Before your eyes glaze over, I’d like to tell you a story. I once was hiring for a professional position in my office. There was a candidate in my rather extensive pool who had been a flight attendant for 26 years. I glossed over her resume, seeing no relevance between the work she had done and what I was hiring someone to do. HOWEVER, I began receiving e-mails and phone calls from well-respected people in the community, expressing support for her candidacy. Her efforts in networking paid off and she got the job.

The purpose of networking

The goal of your networking efforts should be to get leads, ideas, and referrals…most people are not in a position to offer you a job and will feel uncomfortable if they think that’s what you’re asking them for. Instead, ask to meet with them for suggestions that could move your job search forward.

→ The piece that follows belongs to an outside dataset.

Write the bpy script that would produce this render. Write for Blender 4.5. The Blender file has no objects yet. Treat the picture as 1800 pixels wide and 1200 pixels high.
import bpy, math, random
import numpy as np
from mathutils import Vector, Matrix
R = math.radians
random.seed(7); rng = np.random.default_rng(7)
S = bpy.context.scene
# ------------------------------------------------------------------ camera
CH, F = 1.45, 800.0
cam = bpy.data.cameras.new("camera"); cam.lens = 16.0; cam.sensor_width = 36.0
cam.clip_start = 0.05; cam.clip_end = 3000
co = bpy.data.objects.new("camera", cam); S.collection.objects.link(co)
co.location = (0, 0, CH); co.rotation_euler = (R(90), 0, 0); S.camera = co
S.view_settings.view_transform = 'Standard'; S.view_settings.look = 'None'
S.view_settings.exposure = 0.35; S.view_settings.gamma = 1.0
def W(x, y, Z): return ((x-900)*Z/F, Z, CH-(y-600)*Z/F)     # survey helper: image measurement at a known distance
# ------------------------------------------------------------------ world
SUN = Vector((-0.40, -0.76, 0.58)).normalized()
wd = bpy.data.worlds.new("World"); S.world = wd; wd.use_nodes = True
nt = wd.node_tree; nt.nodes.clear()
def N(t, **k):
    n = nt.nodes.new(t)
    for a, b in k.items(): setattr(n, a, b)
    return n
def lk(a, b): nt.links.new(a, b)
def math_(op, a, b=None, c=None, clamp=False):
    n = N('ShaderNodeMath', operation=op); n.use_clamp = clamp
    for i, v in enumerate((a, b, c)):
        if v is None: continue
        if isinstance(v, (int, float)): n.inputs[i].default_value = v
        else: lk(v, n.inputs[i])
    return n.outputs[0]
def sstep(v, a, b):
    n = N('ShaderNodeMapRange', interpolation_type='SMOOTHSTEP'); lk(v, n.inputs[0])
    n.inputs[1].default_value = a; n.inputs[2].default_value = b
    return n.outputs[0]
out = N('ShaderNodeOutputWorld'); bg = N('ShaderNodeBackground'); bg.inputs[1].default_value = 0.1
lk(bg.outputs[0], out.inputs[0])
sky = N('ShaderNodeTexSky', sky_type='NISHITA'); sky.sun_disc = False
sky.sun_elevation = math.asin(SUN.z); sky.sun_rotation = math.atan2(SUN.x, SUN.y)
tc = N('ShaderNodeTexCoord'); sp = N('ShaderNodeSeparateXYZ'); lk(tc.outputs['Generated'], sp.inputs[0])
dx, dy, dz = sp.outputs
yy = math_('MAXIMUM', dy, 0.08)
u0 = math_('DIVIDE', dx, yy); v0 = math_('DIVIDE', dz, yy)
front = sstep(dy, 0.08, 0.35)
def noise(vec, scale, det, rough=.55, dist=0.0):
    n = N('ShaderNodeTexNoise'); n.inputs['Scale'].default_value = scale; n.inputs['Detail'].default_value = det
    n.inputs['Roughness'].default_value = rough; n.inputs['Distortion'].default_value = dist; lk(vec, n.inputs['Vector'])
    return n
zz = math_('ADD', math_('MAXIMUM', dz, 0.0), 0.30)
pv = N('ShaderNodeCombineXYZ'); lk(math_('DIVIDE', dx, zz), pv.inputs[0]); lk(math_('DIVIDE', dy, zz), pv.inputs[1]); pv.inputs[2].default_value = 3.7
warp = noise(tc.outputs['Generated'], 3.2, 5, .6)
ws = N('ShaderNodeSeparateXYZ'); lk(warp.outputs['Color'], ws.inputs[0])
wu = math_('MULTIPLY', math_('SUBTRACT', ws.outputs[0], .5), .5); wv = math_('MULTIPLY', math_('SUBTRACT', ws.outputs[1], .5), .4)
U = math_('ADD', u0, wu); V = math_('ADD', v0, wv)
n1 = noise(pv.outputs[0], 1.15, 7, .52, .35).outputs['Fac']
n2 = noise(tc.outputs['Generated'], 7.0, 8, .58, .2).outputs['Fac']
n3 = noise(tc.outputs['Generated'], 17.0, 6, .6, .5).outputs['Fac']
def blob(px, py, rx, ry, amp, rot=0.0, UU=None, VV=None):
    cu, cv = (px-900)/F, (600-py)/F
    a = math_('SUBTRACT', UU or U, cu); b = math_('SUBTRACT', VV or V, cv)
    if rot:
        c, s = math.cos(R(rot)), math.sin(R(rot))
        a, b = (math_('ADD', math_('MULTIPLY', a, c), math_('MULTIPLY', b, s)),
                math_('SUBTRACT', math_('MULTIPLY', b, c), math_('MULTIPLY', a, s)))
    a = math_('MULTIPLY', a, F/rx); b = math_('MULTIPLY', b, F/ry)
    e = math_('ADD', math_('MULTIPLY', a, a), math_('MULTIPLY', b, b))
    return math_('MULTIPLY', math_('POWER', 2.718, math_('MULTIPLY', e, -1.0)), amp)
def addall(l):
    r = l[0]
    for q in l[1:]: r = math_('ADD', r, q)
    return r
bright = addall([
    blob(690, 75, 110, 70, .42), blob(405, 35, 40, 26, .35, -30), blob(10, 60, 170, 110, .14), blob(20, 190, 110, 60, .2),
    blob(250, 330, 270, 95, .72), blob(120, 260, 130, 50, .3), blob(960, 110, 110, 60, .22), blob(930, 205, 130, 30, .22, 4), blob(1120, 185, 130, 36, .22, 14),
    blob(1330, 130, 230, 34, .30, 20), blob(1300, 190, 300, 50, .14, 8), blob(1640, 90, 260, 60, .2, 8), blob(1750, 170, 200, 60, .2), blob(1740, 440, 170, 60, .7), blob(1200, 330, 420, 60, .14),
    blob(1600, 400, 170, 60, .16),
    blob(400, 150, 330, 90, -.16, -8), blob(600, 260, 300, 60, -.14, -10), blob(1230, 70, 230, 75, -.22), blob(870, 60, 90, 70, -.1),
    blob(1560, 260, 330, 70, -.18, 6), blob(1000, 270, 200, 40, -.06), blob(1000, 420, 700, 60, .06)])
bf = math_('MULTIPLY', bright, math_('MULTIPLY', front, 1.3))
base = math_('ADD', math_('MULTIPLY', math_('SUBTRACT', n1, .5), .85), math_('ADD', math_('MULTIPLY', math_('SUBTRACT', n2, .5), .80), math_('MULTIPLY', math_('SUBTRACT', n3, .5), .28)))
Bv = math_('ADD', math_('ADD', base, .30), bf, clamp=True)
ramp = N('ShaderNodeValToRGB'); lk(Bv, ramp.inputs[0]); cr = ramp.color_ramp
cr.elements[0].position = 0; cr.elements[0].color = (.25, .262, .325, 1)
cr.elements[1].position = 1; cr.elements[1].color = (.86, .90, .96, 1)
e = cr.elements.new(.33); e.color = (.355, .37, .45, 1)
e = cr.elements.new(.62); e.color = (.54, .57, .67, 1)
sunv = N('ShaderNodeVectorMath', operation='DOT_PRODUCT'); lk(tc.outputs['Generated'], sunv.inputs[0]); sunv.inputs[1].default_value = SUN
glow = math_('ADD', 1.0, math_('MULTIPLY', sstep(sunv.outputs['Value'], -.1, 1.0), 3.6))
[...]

Be specific…Vague requests get vague results

By doing your homework prior to the meeting, you’ll likely have a good idea of exactly how this person can help you. LinkedIn is a fabulous resource for this, because you can see who this person is connected to.

A request might sound something like this: “Joe, as you already know, I am on the lookout for a great new opportunity. When I was reviewing your LinkedIn profile, I see that you’re connected with Cathy Smart, the Vice President of Sales and Marketing at XYZ. After doing considerable research, XYZ is at the top of my list for organizations I’d like to work for, so I’m hoping you could set up an introduction for me with Cathy.”

The mistake many networkers make is vaguely asking their contacts to “let me know if you think of anything.” Most people will be glad to help you…if they know exactly what it is you are asking them to do.

Networking etiquette

A very important point…you shouldn’t be a barnacle in this process, all take and no give. Before you meet with networking contacts, plan how you will give value to them. Is it your in-depth knowledge of something they’re working on, a contact that will help them, an article they would be interested in? What you have to offer them is just as valuable as what you’re hoping they will give you.

One more point along these lines…if you’re meeting for 30 minutes over a cup of coffee, the first 25 minutes should be about THEM. That way, when you ask for what you want after 25 minutes of helping them, they will likely be more than willing to do something for you.